○沼垂に残された寺田の履歴をこれから何回かに分けて書いていきます。原本は漢文混じりの読み下し文なので分かりやすく現代文に直しました。これは、寺田德裕の功績を新潟県庁に具申したものと思われます。書かれたのは明治末と推定されます。()は筆者補注、判読不明な文字は□で表しました。


  ●先生が羽越漫遊中、北蒲原郡諏訪山村、大野耻堂先生を訪ね、ついに先生に師事されたのか、まもなく西蒲原郡小新村に招かれ、亀貝村里正(庄屋)坂井氏、黒鳥村里正鷲尾氏、寺地村里正斎藤氏、立仏村里正阿部氏、板井村里正萩野氏等と協力して塾を開き近村の子弟を教授されたという。この年九月初めて斗南へ行かれ十月再び小新村に帰られた。この後、小新村にいること三年になり、明治五年十一月沼垂町に転住ししばらく島垣氏や蒲原村小杉氏に寄食された。これより先、沼垂町島垣、川合、真野の諸氏は沼垂に子弟を教えるべきよい師のないことを嘆き、よい師を長年求めていたのである。この年政府が学制を頒布したことを機会に先生を招いて校舎を建てることにし、町の官吏と相談してついに先生を招くことと決まった。翌明治六年春もとの海蔵庵を校舎にして、校名を有隣館(徳不弧必有隣 から名付けたものと思われる。)と名付けた。学校では儒学を専門に教えたが、この後小学例規の発布があり、先生は小学校の教師となり、そのかたわら漢学を教えられた。明治九年に官准(官立の準拠か?)を得て私立有隣館を設立し、小学校勤務の余暇に子弟を教養された。明治十三年春小学校を辞して漢学の教授に専念された。この後一年後小学校が一時経営困難を生じたとき、町民の要請で再び校長となられた。それから、当時碩学孝儒(学問に優れた者、儒学に優れた者)には特に修身科教員を名乗ることを許されたので、訓導を兼ねられた。後、明治十七年蒲原小学校新設に当たり、同校に招かれ転任された。明治二十二年小学校を辞められ私塾の教授に専念された。

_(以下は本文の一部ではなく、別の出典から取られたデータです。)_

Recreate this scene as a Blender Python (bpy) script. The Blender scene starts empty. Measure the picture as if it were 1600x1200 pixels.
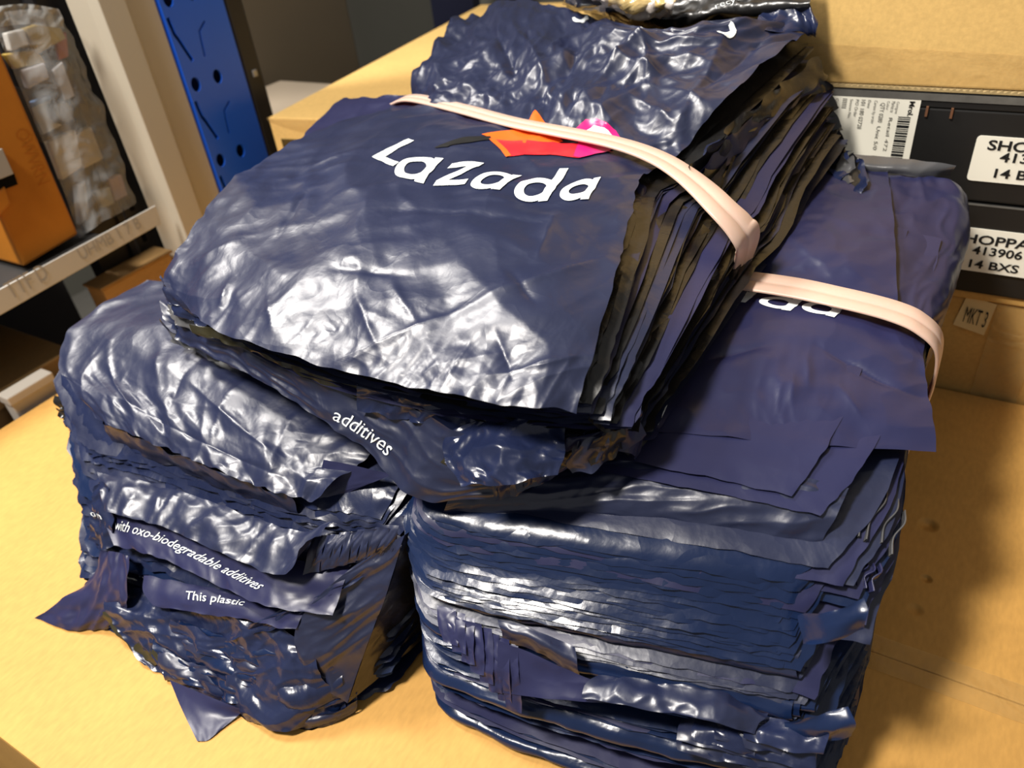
import bpy, bmesh, math, random
import numpy as np
from mathutils import Matrix, Vector

# ------------------------------------------------------------------ camera
# World frame: X runs along the big carton's long edge, Y along its depth, Z up; z=0 is the carton's top face.
F = 1202.0
CAM = np.array([0.0, 0.0, 0.60])
_n = np.array([200.0, 1650.0, F]); _n /= np.linalg.norm(_n)
_up = -_n
_y = np.array([0, 0, 1.0]) - _up * _up[2]; _y /= np.linalg.norm(_y)
_x = np.cross(_y, _up)
_R = np.array([_x, _y, _up])
_a = math.radians(-34)
_E = np.array([[math.cos(_a), math.sin(_a), 0], [-math.sin(_a), math.cos(_a), 0], [0, 0, 1]])
R = _E @ _R                       # world = R @ camera vector (x right, y down, z forward)

scene = bpy.context.scene
cd = bpy.data.cameras.new('camera')
cam = bpy.data.objects.new('camera', cd)
scene.collection.objects.link(cam)
cd.sensor_fit = 'HORIZONTAL'; cd.sensor_width = 36.0; cd.lens = 36.0 * F / 1600.0
cd.clip_start = 0.01; cd.clip_end = 50
M4 = Matrix.Identity(4)
for i in range(3):
    M4[i][0] = R[i, 0]; M4[i][1] = -R[i, 1]; M4[i][2] = -R[i, 2]; M4[i][3] = CAM[i]
cam.matrix_world = M4
cd.dof.use_dof = True; cd.dof.focus_distance = 0.60; cd.dof.aperture_fstop = 6.5
scene.camera = cam

# ------------------------------------------------------------------ world and lamps
W = bpy.data.worlds.new('world'); scene.world = W; W.use_nodes = True
bg = W.node_tree.nodes['Background']
bg.inputs['Color'].default_value = (0.80, 0.79, 0.78, 1); bg.inputs['Strength'].default_value = 0.26

def area(name, loc, target, sx, sy, power, col):
    ld = bpy.data.lights.new(name, 'AREA'); ld.shape = 'RECTANGLE'; ld.size = sx; ld.size_y = sy
    ld.energy = power; ld.color = col
    o = bpy.data.objects.new(name, ld); scene.collection.objects.link(o)
    o.location = loc
    d = Vector(target) - Vector(loc)
    o.rotation_euler = d.to_track_quat('-Z', 'Y').to_euler()
    return o
area('ceiling_lamp', (-0.92, -0.60, 2.35), (-0.2, 0.5, 0.15), 0.28, 0.45, 88, (1.0, 0.94, 0.86))
area('ceiling_lamp_far', (-1.78, 0.42, 1.95), (-0.4, 0.4, 0.2), 0.36, 0.60, 46, (1.0, 0.95, 0.88))

vs = scene.view_settings
vs.view_transform = 'Standard'; vs.look = 'None'; vs.exposure = 0.25; vs.gamma = 1.0; vs.use_curve_mapping = False

# ------------------------------------------------------------------ helpers
col = scene.collection
BASE = {}
rng = np.random.RandomState(7)
random.seed(7)

def ray(px, py): return R @ np.array([px - 800.0, py - 600.0, F])
def Pz(px, py, z):
    d = ray(px, py); return CAM + d * ((z - CAM[2]) / d[2])
def Px(px, py, x):
    d = ray(px, py); return CAM + d * ((x - CAM[0]) / d[0])
def Py(px, py, y):
    d = ray(px, py); return CAM + d * ((y - CAM[1]) / d[1])
def project(P):
    c = (np.asarray(P) - CAM) @ R
    return np.stack([800 + F * c[..., 0] / c[..., 2], 600 + F * c[..., 1] / c[..., 2]], -1)

def thing(name, label, cat, loc, group=None):
    o = bpy.data.objects.new(name, None); col.objects.link(o)
    o.empty_display_size = 0.05; o.location = loc
    o['label'] = label; o['category'] = cat
    if group: o['group'] = group
    BASE[o.name] = np.array(loc, float)
    return o

def mesh_obj(name, verts, faces, mat, parent=None, smooth=False, origin=None, mat_index=None):
    verts = np.array(verts, float)
    if parent is not None: base = BASE[parent.name]
    elif origin is not None: base = np.array(origin, float)
    else: base = np.zeros(3)
    if parent is not None and 'mailer_bag' in parent.name: verts[:, 2] = np.maximum(verts[:, 2], 0.0008)   # everything rests on the carton
    me = bpy.data.meshes.new(name)
    me.from_pydata((verts - base).tolist(), [], [list(map(int, f)) for f in faces])
    mats = mat if isinstance(mat, (list, tuple)) else [mat]
    for m in mats: me.materials.append(m)
    if mat_index is not None: me.polygons.foreach_set('material_index', mat_index)
    if smooth: me.polygons.foreach_set('use_smooth', [True] * len(me.polygons))
    me.update()
    o = bpy.data.objects.new(name, me); col.objects.link(o)
    if parent is not None: o.parent = parent
    else: o.location = base
    BASE[o.name] = base
    return o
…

 沼垂町は昔は朝廷より柵を置かれ、屯営を建てられたという長い歴史を持つ土地柄である。又、清少納言が枕草子を出したという美久理神社のあるところであるので、土地は繁華であるが、飛鳥川抜け、その後いく度が洪水に見まわれ延宝八年(一六八0)大堀(判別不確)村へ移転、新川開削されることになり、新潟町から訴訟されることがあった。明治四十一年を距てること二百二十八年(この部分判読不確)まえのことでる。近年は海で漁する漁師、北海を航行する船員が多くなるにしたがい、風俗も下卑てきて学問とは疎遠になってしまった。先生が来てくださって教えをくださり二十年以上子弟を陶冶していただき天皇の御代に力を尽くされたのである。

 

○大野耻堂 新発田藩の儒者

○沼垂町は信濃川をはさんで新潟町に対する位置にありました。江戸時代は新発田藩領でした。新発田藩の年貢米は沼垂の新発田藩米倉に集められ、ここから大阪の堂島などへ送られました。赤穂浪士堀部安兵衛は元は越後新発田の浪人です。沼垂の米倉に勤務していたことがあると伝えられています。安兵衛手植えの松など倉の周りには杉の大木が巡らされ、日光を防いでいました。明治になり、倉の取り壊しとともに沼垂小学校が建設され何本か残っていた杉の大木も大東亜戦争の供出で切り倒されました。戦後残っていた1本も、倒れる危険のため切り倒され現在は残っていません。上の写真をご覧ください。

○沼垂は米の集積地であると同時に近郷の人々が集まる商業地であり、農民や漁民も多くいました。武士はごく少なく、沼垂町は島垣、川合、真野の諸氏のような町役人が藩から行政の指示を受けていました。

○海蔵庵は別の史料では海蔵寺と表記されています。明治6年の学制発布では、小学校の設置が現実には間に合わないので、私塾をそのまま小学校として届けた例が多くあります。

寺田の有隣館はのちに小学校が建設されると私塾として平行して存続していきます。寺田徳裕は初代の沼垂小学校校長となりました。のち、校長を辞職の後は有隣館の運営に専念します。

○新潟町との訴訟 新潟町は長岡藩支配から幕府支配新潟奉行が置かれました。沼垂側は沼や潟が多く排水のために信濃川に用水を切ろうと計画しますが、信濃川に泥水や土が流入すると新潟の港が浅くなるために対立し訴訟に発展することがありました。訴訟に外様の新発田藩が勝つことはありませんでした。

○沼垂町は大正3年新潟市と合併しています。